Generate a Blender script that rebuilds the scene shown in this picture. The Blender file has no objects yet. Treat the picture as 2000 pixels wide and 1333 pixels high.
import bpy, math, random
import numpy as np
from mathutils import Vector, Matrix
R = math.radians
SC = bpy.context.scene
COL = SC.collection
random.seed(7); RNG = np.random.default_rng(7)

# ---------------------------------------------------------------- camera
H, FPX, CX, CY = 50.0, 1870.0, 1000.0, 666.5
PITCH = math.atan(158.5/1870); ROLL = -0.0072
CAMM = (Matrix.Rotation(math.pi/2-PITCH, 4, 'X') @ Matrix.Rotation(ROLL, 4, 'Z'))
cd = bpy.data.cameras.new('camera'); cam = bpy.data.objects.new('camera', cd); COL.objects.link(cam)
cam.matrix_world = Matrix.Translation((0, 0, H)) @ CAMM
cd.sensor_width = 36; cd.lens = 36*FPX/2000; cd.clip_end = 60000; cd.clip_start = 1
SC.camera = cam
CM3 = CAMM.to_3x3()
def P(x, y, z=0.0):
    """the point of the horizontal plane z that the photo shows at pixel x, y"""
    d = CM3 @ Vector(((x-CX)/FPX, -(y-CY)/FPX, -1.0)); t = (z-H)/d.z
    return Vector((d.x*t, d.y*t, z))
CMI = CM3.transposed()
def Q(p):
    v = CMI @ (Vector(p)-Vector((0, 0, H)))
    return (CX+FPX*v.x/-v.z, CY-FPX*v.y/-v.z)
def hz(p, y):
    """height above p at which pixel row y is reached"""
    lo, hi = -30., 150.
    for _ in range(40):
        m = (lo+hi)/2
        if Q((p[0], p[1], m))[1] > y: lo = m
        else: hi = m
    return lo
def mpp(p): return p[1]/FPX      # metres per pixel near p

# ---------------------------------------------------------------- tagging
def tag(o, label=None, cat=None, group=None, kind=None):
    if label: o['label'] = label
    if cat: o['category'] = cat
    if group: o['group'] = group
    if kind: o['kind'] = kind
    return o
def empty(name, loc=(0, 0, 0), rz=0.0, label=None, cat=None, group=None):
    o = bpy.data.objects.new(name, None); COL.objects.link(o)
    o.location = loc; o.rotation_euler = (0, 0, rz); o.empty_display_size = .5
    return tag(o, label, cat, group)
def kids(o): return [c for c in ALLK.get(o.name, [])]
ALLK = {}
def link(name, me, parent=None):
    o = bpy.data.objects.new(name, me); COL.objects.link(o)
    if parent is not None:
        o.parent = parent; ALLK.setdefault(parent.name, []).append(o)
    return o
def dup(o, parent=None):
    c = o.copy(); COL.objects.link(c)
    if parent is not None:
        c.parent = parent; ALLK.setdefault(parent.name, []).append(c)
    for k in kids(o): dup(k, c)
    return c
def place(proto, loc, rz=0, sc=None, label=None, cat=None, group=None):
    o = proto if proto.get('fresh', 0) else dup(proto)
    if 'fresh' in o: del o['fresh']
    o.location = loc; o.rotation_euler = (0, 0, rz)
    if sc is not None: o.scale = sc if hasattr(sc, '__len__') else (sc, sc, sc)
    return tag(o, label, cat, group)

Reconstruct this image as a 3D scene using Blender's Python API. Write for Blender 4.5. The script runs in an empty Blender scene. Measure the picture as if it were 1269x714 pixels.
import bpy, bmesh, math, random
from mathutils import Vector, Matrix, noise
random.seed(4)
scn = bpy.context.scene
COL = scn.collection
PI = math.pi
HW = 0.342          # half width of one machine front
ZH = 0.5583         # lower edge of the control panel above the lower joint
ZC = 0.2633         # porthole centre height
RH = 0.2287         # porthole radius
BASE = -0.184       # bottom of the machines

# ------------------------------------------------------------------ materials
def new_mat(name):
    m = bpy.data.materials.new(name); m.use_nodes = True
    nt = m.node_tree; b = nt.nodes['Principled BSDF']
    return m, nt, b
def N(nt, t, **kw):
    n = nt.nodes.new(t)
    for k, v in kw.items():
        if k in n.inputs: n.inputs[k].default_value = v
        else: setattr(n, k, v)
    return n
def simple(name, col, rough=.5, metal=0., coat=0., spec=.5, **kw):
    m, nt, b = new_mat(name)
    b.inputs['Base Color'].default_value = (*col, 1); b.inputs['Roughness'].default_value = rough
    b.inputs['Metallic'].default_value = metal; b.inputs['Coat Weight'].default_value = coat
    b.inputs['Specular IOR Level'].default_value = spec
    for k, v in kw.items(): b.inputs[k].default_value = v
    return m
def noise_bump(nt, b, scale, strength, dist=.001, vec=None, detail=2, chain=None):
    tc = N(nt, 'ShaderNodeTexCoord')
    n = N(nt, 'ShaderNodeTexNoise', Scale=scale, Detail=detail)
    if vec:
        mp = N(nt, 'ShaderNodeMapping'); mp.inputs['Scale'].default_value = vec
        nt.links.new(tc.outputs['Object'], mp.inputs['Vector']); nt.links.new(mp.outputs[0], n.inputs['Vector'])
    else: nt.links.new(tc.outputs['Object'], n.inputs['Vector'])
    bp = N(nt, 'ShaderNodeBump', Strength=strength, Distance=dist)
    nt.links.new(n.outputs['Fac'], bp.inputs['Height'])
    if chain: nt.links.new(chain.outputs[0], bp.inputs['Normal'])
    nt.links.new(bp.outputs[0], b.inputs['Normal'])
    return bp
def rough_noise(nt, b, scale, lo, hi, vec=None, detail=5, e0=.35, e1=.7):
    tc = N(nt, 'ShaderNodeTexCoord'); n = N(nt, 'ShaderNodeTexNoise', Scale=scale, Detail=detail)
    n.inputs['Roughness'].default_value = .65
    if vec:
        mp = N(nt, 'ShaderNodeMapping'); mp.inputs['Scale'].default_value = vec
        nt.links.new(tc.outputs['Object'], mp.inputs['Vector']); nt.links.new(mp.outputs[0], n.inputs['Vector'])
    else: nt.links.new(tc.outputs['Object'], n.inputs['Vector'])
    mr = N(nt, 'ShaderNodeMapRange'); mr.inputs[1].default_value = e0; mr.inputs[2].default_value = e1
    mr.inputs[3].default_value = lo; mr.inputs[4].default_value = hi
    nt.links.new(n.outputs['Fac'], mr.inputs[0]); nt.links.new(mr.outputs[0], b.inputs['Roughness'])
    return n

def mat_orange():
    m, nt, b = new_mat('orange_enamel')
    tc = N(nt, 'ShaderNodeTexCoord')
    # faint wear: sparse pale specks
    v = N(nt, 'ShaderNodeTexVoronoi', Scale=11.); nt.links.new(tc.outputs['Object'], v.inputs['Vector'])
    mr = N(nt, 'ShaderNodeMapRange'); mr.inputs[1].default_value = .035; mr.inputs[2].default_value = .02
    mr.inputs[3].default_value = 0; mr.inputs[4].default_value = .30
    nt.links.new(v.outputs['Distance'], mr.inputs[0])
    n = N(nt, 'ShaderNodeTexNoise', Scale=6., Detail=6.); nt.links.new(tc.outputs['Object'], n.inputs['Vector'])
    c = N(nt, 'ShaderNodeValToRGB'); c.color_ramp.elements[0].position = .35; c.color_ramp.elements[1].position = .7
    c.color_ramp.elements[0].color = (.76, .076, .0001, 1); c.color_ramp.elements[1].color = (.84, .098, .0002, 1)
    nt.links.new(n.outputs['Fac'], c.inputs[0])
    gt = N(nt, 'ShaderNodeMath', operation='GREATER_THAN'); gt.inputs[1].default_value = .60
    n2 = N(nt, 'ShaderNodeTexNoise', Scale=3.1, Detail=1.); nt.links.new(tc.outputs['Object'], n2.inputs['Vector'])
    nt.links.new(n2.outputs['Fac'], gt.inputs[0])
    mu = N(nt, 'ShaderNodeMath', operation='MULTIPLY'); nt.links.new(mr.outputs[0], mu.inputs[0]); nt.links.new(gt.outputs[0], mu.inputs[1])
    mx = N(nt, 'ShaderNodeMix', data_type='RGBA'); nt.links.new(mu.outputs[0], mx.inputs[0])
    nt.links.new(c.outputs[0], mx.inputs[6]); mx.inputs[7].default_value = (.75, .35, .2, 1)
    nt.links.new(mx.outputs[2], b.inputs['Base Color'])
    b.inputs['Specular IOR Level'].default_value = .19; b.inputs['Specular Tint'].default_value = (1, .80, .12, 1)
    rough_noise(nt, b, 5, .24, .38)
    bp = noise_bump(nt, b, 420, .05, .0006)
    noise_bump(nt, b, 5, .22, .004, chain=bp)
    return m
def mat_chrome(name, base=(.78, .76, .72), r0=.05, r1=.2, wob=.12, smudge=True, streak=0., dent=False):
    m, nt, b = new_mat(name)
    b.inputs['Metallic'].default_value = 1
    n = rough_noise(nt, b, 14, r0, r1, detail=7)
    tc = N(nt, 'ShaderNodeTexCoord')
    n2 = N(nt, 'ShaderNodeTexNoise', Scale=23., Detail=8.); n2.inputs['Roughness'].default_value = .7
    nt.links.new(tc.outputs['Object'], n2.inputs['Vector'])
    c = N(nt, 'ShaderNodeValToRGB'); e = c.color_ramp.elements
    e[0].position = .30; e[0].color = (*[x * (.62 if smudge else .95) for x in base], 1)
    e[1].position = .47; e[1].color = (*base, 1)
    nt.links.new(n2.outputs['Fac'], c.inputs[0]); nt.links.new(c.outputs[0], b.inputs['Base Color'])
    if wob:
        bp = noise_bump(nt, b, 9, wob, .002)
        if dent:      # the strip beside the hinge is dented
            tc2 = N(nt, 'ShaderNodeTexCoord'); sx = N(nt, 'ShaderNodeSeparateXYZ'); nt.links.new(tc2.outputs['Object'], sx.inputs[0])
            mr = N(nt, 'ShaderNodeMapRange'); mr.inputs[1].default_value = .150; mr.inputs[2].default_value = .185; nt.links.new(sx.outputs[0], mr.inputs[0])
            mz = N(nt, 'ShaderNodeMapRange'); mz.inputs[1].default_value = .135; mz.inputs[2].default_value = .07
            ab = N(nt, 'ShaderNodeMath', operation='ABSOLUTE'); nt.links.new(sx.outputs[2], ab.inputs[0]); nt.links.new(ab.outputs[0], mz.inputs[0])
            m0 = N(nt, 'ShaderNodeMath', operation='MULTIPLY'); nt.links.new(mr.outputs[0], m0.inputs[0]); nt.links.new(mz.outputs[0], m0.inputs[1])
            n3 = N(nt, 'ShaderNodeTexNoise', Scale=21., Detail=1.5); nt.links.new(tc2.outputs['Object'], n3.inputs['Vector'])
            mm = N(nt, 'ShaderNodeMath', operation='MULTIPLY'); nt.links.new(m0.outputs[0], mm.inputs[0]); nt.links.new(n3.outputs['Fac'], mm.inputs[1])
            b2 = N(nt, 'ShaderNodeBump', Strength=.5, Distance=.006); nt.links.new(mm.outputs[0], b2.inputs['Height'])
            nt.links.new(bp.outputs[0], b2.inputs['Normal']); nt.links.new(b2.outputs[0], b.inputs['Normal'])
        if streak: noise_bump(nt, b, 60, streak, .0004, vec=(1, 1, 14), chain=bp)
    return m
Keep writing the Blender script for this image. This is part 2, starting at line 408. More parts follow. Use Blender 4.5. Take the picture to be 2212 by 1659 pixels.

Requirement
Give back exactly the lines from the beginning of the records through the line containing "random.seed(7); RNG = np.random.default_rng(7)", and only those.

Full response
Generate a Blender script that rebuilds the scene shown in this picture. The Blender file has no objects yet. Treat the picture as 2000 pixels wide and 1333 pixels high.
import bpy, math, random
import numpy as np
from mathutils import Vector, Matrix
R = math.radians
SC = bpy.context.scene
COL = SC.collection
random.seed(7); RNG = np.random.default_rng(7)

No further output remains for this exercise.